Mario Laserna Building
Bogotá, 2003 | Competition | Final round | 36.000 mt2 | Faculty of Engineering and Central Library for Universidad de los Andes
Design: Daniel Bermúdez
Design Team: Jaime Romero, Adolfo Sastre, Plinio Bernal, Mauricio Medina, Andrés Rodríguez
Structural Engineering: Hernán Sandoval
Electrical Engineering: Jaime Sánchez
Building Automation, Security and Fire Safety Consultant: AGR, Antonio García Rozo.
Acoustics Design: ADT, Daniel Duplat.
Vertical Circulation Systems Design: Rafael Beltrán
Any building to be situated on this site is destined to change the historic view from the Eje Ambiental, transformed earlier into a pedestrian axis, culminating in the natural opening between the mountains of Guadalupe and Monserrate and the descending San Francisco River. To intervene an iconic site of such significance and delicate urban conditions presented a mayor challenge, only to be amplified by the design brief that called for 36.000 m2 of usable floor area on a plot of 6.500 m2. The desired program represented an increase of 50% of the total floor area available on the entire existing university campus, which covers 5 hectares.
The project proposed by Bermúdez Arquitectos divides the program in three different building volumes, as it considered the characteristics of each of the different uses required a different way to relate to the surroundings. This strategy greatly diminished the image of density and building mass implied in the competition brief. A slender, ten level volume for the Faculty of Engineering, situated on the extreme north side of the parcel, is oriented north to south in order to preserve as much as possible the urban perspective on the San Francisco river opening.
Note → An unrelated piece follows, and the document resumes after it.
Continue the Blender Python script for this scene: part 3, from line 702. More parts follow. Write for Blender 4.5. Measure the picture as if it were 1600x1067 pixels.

A second, five level volume contains the library and main auditorium and a third building, five levels high, accommodates an exhibition hall that articulates a space of encounter between the university and the city, as it opens on the José María Espinoza park.
The true strength of the project lies in the urban configuration it proposes, which without doubt would have significantly improved the relation of the university with its surroundings and at the same time would have allowed for the exploitation of the site without doing irreparable damage to the urban image of a place that is etched in the collective memory of Bogotá´s inhabitants. Unfortunately, the competition jury decided in favor of a proposal that obstructs the urban landscape and neither establishes a meaningful connection with the campus nor the rest of the city.